Return the first line, the line containing "merged('distant_tree_belts', LF, belts, lambda", and every line between them, exactly as they stand.
--*--
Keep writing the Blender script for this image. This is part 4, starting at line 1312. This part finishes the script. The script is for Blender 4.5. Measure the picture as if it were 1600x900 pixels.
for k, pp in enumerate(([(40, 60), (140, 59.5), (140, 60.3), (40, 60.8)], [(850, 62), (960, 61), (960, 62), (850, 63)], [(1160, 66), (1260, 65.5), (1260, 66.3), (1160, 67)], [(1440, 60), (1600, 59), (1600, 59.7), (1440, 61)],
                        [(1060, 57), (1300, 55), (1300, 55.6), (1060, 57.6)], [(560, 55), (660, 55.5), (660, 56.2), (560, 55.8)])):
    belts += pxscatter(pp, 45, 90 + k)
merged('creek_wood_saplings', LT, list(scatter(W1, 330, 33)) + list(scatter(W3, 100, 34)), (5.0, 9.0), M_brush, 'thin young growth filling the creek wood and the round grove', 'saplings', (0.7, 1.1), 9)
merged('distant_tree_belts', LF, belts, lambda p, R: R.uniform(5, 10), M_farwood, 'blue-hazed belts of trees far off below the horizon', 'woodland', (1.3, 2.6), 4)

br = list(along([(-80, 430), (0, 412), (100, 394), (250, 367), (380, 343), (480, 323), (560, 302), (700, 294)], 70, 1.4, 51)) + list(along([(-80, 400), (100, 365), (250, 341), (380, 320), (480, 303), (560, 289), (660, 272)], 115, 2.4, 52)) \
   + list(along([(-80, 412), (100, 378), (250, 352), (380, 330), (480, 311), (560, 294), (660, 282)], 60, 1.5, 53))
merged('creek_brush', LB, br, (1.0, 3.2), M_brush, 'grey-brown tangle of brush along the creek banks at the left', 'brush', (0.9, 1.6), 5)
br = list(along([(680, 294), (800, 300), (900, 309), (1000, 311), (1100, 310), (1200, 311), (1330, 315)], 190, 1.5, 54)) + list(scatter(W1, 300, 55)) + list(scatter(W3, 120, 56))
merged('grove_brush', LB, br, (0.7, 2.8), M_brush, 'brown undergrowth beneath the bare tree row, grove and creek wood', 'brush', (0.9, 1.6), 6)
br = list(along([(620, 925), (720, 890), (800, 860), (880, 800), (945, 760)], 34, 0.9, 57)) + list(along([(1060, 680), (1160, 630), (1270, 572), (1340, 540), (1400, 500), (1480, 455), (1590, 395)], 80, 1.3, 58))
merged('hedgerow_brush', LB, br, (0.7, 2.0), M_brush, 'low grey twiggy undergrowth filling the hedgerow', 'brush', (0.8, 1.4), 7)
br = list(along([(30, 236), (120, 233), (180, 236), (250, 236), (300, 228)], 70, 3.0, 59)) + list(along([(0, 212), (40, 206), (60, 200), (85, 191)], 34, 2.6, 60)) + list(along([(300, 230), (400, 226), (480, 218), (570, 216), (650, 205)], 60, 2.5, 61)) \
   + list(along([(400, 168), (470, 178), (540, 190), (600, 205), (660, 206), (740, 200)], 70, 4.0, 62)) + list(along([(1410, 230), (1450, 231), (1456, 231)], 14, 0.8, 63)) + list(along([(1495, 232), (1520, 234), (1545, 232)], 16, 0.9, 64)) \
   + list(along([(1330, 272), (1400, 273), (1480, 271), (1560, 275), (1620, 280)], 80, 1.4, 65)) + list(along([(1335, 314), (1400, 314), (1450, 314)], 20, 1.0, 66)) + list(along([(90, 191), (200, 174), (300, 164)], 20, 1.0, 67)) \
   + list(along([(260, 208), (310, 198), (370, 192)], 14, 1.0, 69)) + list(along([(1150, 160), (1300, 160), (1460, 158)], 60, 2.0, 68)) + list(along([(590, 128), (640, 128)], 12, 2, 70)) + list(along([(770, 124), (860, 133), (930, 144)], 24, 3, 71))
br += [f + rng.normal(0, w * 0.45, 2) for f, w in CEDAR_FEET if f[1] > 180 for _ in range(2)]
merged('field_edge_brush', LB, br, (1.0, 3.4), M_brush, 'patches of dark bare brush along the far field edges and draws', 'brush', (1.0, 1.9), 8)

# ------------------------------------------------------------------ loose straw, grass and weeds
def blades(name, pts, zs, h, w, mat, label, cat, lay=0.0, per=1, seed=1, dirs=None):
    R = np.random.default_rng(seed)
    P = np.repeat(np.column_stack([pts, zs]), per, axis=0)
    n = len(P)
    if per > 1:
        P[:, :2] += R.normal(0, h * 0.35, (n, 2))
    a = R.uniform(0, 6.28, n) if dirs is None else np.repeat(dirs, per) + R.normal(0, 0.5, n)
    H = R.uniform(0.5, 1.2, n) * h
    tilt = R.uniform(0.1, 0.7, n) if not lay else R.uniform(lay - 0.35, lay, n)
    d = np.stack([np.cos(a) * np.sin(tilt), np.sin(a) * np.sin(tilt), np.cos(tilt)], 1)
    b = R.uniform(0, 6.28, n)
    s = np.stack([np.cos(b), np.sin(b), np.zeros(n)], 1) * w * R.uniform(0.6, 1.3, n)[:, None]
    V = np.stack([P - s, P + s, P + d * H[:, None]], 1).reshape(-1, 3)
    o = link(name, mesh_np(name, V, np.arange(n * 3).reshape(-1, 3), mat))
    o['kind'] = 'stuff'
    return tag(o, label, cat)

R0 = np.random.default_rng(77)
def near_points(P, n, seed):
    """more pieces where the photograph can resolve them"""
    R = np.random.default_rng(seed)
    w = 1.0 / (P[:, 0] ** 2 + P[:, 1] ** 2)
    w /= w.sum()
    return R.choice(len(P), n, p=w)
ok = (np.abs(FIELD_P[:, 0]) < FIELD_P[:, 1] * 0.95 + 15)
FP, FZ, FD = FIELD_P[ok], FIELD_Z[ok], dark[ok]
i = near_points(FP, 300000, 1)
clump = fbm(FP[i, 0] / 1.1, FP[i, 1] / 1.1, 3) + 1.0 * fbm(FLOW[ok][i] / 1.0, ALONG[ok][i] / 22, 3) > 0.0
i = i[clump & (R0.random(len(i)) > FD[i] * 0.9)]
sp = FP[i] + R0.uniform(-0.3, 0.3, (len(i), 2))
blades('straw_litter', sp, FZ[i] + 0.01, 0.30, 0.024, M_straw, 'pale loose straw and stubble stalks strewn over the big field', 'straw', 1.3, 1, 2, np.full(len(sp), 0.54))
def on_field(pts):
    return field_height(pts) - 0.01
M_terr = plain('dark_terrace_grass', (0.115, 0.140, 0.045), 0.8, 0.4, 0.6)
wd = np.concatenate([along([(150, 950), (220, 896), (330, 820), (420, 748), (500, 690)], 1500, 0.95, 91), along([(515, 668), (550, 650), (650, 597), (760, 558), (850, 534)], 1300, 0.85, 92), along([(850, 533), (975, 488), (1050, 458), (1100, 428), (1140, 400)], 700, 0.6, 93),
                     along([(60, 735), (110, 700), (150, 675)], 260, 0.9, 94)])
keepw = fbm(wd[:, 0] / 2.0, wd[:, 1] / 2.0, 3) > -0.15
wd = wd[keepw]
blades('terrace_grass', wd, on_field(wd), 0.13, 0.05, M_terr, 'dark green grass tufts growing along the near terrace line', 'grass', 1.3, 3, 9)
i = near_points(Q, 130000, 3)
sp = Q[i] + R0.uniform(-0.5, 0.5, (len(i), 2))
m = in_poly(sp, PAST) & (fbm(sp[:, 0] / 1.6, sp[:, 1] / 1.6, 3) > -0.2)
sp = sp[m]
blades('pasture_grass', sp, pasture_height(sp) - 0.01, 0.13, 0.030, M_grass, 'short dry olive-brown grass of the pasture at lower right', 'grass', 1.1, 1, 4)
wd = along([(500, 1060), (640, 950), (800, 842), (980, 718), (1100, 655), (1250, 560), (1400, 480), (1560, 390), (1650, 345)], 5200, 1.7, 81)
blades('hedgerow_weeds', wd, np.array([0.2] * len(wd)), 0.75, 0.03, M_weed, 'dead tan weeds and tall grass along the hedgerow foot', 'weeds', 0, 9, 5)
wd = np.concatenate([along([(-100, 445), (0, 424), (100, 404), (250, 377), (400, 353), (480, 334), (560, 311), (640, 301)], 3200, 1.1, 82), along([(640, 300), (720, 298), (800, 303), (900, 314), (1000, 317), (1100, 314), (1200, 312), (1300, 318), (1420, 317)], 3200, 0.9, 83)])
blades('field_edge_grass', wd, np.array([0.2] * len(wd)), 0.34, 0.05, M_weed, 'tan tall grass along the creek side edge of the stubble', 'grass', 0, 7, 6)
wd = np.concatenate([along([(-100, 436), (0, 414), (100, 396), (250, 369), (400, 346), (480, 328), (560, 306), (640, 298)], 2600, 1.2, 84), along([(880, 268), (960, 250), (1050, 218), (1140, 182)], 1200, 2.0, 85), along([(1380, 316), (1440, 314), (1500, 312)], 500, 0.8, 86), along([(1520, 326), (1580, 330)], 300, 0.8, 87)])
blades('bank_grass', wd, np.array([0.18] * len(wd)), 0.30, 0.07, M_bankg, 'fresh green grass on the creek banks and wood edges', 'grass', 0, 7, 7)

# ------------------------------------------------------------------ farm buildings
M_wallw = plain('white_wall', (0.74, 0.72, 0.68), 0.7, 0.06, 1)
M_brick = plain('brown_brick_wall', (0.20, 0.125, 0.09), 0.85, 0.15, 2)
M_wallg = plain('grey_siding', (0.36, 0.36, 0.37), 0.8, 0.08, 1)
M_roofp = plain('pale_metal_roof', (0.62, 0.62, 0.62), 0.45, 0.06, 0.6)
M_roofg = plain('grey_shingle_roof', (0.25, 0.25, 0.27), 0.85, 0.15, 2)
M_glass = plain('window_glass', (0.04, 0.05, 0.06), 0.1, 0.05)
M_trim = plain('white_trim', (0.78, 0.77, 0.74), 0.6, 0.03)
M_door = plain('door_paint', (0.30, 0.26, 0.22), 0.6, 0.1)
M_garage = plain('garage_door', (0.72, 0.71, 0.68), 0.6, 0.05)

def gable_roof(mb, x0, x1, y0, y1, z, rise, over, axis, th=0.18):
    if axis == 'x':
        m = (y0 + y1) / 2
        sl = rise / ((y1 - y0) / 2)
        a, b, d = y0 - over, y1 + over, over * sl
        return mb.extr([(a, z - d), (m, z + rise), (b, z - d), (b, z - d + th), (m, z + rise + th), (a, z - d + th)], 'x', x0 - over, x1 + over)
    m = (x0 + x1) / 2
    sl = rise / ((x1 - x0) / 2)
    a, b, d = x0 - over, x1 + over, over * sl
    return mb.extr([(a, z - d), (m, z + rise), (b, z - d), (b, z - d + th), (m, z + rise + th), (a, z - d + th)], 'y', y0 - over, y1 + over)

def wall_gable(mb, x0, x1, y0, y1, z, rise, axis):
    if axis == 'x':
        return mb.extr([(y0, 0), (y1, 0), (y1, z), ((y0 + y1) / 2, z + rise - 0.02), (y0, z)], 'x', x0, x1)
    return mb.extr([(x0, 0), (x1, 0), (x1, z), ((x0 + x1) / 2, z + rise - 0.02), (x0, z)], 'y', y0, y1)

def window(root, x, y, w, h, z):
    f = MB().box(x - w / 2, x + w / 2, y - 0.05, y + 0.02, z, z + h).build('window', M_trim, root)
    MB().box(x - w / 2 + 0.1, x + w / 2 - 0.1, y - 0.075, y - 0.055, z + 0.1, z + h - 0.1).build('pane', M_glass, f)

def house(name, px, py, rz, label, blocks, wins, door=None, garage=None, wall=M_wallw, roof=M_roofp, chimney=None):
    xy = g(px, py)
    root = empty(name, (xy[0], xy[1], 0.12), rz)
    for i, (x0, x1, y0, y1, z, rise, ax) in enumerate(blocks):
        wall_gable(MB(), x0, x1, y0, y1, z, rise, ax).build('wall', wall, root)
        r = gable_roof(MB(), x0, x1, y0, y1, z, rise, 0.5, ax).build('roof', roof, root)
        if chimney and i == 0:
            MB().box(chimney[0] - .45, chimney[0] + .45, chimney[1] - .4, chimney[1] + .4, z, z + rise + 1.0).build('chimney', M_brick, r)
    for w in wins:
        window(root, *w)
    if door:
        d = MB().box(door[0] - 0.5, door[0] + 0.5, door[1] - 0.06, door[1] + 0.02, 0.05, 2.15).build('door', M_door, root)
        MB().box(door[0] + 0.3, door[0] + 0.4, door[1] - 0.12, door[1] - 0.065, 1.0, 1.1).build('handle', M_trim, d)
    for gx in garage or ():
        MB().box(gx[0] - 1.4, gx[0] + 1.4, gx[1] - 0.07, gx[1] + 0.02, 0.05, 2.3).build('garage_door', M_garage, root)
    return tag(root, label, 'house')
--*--
**Written reply**
Keep writing the Blender script for this image. This is part 4, starting at line 1312. This part finishes the script. The script is for Blender 4.5. Measure the picture as if it were 1600x900 pixels.
for k, pp in enumerate(([(40, 60), (140, 59.5), (140, 60.3), (40, 60.8)], [(850, 62), (960, 61), (960, 62), (850, 63)], [(1160, 66), (1260, 65.5), (1260, 66.3), (1160, 67)], [(1440, 60), (1600, 59), (1600, 59.7), (1440, 61)],
                        [(1060, 57), (1300, 55), (1300, 55.6), (1060, 57.6)], [(560, 55), (660, 55.5), (660, 56.2), (560, 55.8)])):
    belts += pxscatter(pp, 45, 90 + k)
merged('creek_wood_saplings', LT, list(scatter(W1, 330, 33)) + list(scatter(W3, 100, 34)), (5.0, 9.0), M_brush, 'thin young growth filling the creek wood and the round grove', 'saplings', (0.7, 1.1), 9)
merged('distant_tree_belts', LF, belts, lambda p, R: R.uniform(5, 10), M_farwood, 'blue-hazed belts of trees far off below the horizon', 'woodland', (1.3, 2.6), 4)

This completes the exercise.